→ **What is asked**
Repeat every line of the material, character for character.

→ **Given information**
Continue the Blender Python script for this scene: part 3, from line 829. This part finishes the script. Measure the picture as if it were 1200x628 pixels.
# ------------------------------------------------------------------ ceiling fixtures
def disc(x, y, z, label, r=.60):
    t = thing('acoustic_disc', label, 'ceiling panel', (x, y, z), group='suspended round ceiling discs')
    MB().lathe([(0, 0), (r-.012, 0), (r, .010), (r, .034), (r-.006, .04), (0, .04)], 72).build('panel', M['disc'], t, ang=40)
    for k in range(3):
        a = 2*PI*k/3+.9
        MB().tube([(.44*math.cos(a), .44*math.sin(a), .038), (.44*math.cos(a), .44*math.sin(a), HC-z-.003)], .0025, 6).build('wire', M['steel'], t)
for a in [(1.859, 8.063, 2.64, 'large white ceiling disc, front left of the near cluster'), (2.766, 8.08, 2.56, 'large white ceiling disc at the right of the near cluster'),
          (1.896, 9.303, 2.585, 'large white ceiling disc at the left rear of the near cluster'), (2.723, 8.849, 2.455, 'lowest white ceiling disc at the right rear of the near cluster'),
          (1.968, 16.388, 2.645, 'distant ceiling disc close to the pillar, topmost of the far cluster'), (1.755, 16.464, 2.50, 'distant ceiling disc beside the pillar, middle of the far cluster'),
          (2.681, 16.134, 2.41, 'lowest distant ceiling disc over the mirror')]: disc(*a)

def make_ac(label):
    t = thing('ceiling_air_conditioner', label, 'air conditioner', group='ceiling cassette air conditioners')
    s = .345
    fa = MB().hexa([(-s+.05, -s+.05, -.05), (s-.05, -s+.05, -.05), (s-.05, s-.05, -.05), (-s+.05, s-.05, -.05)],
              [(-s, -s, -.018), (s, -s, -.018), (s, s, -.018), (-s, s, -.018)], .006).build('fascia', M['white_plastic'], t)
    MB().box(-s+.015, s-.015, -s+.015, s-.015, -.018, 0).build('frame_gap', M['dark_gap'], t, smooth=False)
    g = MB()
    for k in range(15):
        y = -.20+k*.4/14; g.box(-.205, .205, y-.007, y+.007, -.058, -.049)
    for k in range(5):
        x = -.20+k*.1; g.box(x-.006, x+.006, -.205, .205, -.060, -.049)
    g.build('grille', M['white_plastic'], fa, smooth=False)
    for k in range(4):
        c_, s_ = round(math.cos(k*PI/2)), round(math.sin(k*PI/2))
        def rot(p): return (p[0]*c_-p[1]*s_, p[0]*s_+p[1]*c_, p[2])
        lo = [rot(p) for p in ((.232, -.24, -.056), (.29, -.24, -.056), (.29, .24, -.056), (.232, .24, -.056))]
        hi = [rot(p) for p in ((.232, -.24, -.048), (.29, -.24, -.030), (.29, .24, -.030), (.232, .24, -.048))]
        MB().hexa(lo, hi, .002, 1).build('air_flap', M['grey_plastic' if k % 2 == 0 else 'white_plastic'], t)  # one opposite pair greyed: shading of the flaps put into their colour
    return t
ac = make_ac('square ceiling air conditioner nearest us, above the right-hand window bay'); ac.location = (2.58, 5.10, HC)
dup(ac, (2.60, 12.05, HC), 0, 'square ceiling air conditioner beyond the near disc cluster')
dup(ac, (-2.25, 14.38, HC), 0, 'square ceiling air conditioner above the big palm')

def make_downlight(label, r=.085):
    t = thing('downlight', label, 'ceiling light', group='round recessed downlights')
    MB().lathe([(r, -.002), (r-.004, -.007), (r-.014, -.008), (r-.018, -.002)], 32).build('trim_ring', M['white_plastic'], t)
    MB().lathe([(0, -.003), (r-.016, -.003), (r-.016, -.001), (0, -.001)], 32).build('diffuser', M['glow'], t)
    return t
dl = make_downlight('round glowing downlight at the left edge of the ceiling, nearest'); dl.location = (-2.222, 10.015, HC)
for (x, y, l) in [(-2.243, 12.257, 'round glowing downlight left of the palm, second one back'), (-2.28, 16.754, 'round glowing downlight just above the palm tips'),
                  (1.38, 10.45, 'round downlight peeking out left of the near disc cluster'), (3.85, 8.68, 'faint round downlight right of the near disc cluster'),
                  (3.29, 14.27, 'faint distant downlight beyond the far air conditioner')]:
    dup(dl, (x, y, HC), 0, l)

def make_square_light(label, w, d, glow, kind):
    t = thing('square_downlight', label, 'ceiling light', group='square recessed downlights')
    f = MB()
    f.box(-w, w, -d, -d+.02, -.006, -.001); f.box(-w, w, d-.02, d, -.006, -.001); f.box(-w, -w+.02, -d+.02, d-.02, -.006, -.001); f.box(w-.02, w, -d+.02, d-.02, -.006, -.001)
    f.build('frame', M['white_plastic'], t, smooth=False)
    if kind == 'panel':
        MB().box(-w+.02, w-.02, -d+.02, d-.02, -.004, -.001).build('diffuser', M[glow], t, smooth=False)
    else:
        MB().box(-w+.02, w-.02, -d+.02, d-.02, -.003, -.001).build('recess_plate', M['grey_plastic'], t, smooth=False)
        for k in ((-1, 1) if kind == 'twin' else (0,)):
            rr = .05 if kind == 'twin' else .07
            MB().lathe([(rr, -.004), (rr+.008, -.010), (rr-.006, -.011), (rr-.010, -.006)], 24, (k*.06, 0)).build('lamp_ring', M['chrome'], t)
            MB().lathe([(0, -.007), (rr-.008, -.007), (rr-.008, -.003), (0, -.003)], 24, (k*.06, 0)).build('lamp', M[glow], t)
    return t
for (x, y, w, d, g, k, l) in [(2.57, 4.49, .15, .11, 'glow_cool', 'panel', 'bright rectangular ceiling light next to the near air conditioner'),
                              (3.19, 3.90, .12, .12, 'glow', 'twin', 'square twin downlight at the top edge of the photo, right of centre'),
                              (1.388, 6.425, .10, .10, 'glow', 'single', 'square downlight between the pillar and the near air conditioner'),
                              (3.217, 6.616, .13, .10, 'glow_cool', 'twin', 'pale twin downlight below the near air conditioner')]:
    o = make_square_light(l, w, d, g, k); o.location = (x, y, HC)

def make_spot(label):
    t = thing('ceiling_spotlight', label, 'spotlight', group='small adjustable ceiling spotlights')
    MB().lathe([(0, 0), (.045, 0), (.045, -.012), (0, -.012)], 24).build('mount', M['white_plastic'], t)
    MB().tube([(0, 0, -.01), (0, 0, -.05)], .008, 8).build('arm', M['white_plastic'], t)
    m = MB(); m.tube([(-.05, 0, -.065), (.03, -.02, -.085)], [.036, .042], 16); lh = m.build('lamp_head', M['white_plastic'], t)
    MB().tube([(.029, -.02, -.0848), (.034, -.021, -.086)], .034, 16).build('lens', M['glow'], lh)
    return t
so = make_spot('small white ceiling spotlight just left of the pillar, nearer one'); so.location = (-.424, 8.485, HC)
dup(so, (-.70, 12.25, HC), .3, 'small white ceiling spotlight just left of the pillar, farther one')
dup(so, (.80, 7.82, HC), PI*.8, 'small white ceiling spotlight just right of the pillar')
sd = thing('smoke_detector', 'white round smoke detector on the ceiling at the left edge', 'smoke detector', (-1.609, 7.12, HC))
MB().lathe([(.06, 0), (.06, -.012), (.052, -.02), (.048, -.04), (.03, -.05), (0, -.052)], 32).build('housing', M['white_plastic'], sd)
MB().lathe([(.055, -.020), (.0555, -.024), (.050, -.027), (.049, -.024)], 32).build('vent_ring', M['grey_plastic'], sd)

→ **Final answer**
Continue the Blender Python script for this scene: part 3, from line 829. This part finishes the script. Measure the picture as if it were 1200x628 pixels.
# ------------------------------------------------------------------ ceiling fixtures
def disc(x, y, z, label, r=.60):
    t = thing('acoustic_disc', label, 'ceiling panel', (x, y, z), group='suspended round ceiling discs')
    MB().lathe([(0, 0), (r-.012, 0), (r, .010), (r, .034), (r-.006, .04), (0, .04)], 72).build('panel', M['disc'], t, ang=40)
    for k in range(3):
        a = 2*PI*k/3+.9
        MB().tube([(.44*math.cos(a), .44*math.sin(a), .038), (.44*math.cos(a), .44*math.sin(a), HC-z-.003)], .0025, 6).build('wire', M['steel'], t)
for a in [(1.859, 8.063, 2.64, 'large white ceiling disc, front left of the near cluster'), (2.766, 8.08, 2.56, 'large white ceiling disc at the right of the near cluster'),
          (1.896, 9.303, 2.585, 'large white ceiling disc at the left rear of the near cluster'), (2.723, 8.849, 2.455, 'lowest white ceiling disc at the right rear of the near cluster'),
          (1.968, 16.388, 2.645, 'distant ceiling disc close to the pillar, topmost of the far cluster'), (1.755, 16.464, 2.50, 'distant ceiling disc beside the pillar, middle of the far cluster'),
          (2.681, 16.134, 2.41, 'lowest distant ceiling disc over the mirror')]: disc(*a)

def make_ac(label):
    t = thing('ceiling_air_conditioner', label, 'air conditioner', group='ceiling cassette air conditioners')
    s = .345
    fa = MB().hexa([(-s+.05, -s+.05, -.05), (s-.05, -s+.05, -.05), (s-.05, s-.05, -.05), (-s+.05, s-.05, -.05)],
              [(-s, -s, -.018), (s, -s, -.018), (s, s, -.018), (-s, s, -.018)], .006).build('fascia', M['white_plastic'], t)
    MB().box(-s+.015, s-.015, -s+.015, s-.015, -.018, 0).build('frame_gap', M['dark_gap'], t, smooth=False)
    g = MB()
    for k in range(15):
        y = -.20+k*.4/14; g.box(-.205, .205, y-.007, y+.007, -.058, -.049)
    for k in range(5):
        x = -.20+k*.1; g.box(x-.006, x+.006, -.205, .205, -.060, -.049)
    g.build('grille', M['white_plastic'], fa, smooth=False)
    for k in range(4):
        c_, s_ = round(math.cos(k*PI/2)), round(math.sin(k*PI/2))
        def rot(p): return (p[0]*c_-p[1]*s_, p[0]*s_+p[1]*c_, p[2])
        lo = [rot(p) for p in ((.232, -.24, -.056), (.29, -.24, -.056), (.29, .24, -.056), (.232, .24, -.056))]
        hi = [rot(p) for p in ((.232, -.24, -.048), (.29, -.24, -.030), (.29, .24, -.030), (.232, .24, -.048))]
        MB().hexa(lo, hi, .002, 1).build('air_flap', M['grey_plastic' if k % 2 == 0 else 'white_plastic'], t)  # one opposite pair greyed: shading of the flaps put into their colour
    return t
ac = make_ac('square ceiling air conditioner nearest us, above the right-hand window bay'); ac.location = (2.58, 5.10, HC)
dup(ac, (2.60, 12.05, HC), 0, 'square ceiling air conditioner beyond the near disc cluster')
dup(ac, (-2.25, 14.38, HC), 0, 'square ceiling air conditioner above the big palm')

def make_downlight(label, r=.085):
    t = thing('downlight', label, 'ceiling light', group='round recessed downlights')
    MB().lathe([(r, -.002), (r-.004, -.007), (r-.014, -.008), (r-.018, -.002)], 32).build('trim_ring', M['white_plastic'], t)
    MB().lathe([(0, -.003), (r-.016, -.003), (r-.016, -.001), (0, -.001)], 32).build('diffuser', M['glow'], t)
    return t
dl = make_downlight('round glowing downlight at the left edge of the ceiling, nearest'); dl.location = (-2.222, 10.015, HC)
for (x, y, l) in [(-2.243, 12.257, 'round glowing downlight left of the palm, second one back'), (-2.28, 16.754, 'round glowing downlight just above the palm tips'),
                  (1.38, 10.45, 'round downlight peeking out left of the near disc cluster'), (3.85, 8.68, 'faint round downlight right of the near disc cluster'),
                  (3.29, 14.27, 'faint distant downlight beyond the far air conditioner')]:
    dup(dl, (x, y, HC), 0, l)

def make_square_light(label, w, d, glow, kind):
    t = thing('square_downlight', label, 'ceiling light', group='square recessed downlights')
    f = MB()
    f.box(-w, w, -d, -d+.02, -.006, -.001); f.box(-w, w, d-.02, d, -.006, -.001); f.box(-w, -w+.02, -d+.02, d-.02, -.006, -.001); f.box(w-.02, w, -d+.02, d-.02, -.006, -.001)
    f.build('frame', M['white_plastic'], t, smooth=False)
    if kind == 'panel':
        MB().box(-w+.02, w-.02, -d+.02, d-.02, -.004, -.001).build('diffuser', M[glow], t, smooth=False)
    else:
        MB().box(-w+.02, w-.02, -d+.02, d-.02, -.003, -.001).build('recess_plate', M['grey_plastic'], t, smooth=False)
        for k in ((-1, 1) if kind == 'twin' else (0,)):
            rr = .05 if kind == 'twin' else .07
            MB().lathe([(rr, -.004), (rr+.008, -.010), (rr-.006, -.011), (rr-.010, -.006)], 24, (k*.06, 0)).build('lamp_ring', M['chrome'], t)
            MB().lathe([(0, -.007), (rr-.008, -.007), (rr-.008, -.003), (0, -.003)], 24, (k*.06, 0)).build('lamp', M[glow], t)
    return t
for (x, y, w, d, g, k, l) in [(2.57, 4.49, .15, .11, 'glow_cool', 'panel', 'bright rectangular ceiling light next to the near air conditioner'),
                              (3.19, 3.90, .12, .12, 'glow', 'twin', 'square twin downlight at the top edge of the photo, right of centre'),
                              (1.388, 6.425, .10, .10, 'glow', 'single', 'square downlight between the pillar and the near air conditioner'),
                              (3.217, 6.616, .13, .10, 'glow_cool', 'twin', 'pale twin downlight below the near air conditioner')]:
    o = make_square_light(l, w, d, g, k); o.location = (x, y, HC)

def make_spot(label):
    t = thing('ceiling_spotlight', label, 'spotlight', group='small adjustable ceiling spotlights')
    MB().lathe([(0, 0), (.045, 0), (.045, -.012), (0, -.012)], 24).build('mount', M['white_plastic'], t)
    MB().tube([(0, 0, -.01), (0, 0, -.05)], .008, 8).build('arm', M['white_plastic'], t)
    m = MB(); m.tube([(-.05, 0, -.065), (.03, -.02, -.085)], [.036, .042], 16); lh = m.build('lamp_head', M['white_plastic'], t)
    MB().tube([(.029, -.02, -.0848), (.034, -.021, -.086)], .034, 16).build('lens', M['glow'], lh)
    return t
so = make_spot('small white ceiling spotlight just left of the pillar, nearer one'); so.location = (-.424, 8.485, HC)
dup(so, (-.70, 12.25, HC), .3, 'small white ceiling spotlight just left of the pillar, farther one')
dup(so, (.80, 7.82, HC), PI*.8, 'small white ceiling spotlight just right of the pillar')
sd = thing('smoke_detector', 'white round smoke detector on the ceiling at the left edge', 'smoke detector', (-1.609, 7.12, HC))
MB().lathe([(.06, 0), (.06, -.012), (.052, -.02), (.048, -.04), (.03, -.05), (0, -.052)], 32).build('housing', M['white_plastic'], sd)
MB().lathe([(.055, -.020), (.0555, -.024), (.050, -.027), (.049, -.024)], 32).build('vent_ring', M['grey_plastic'], sd)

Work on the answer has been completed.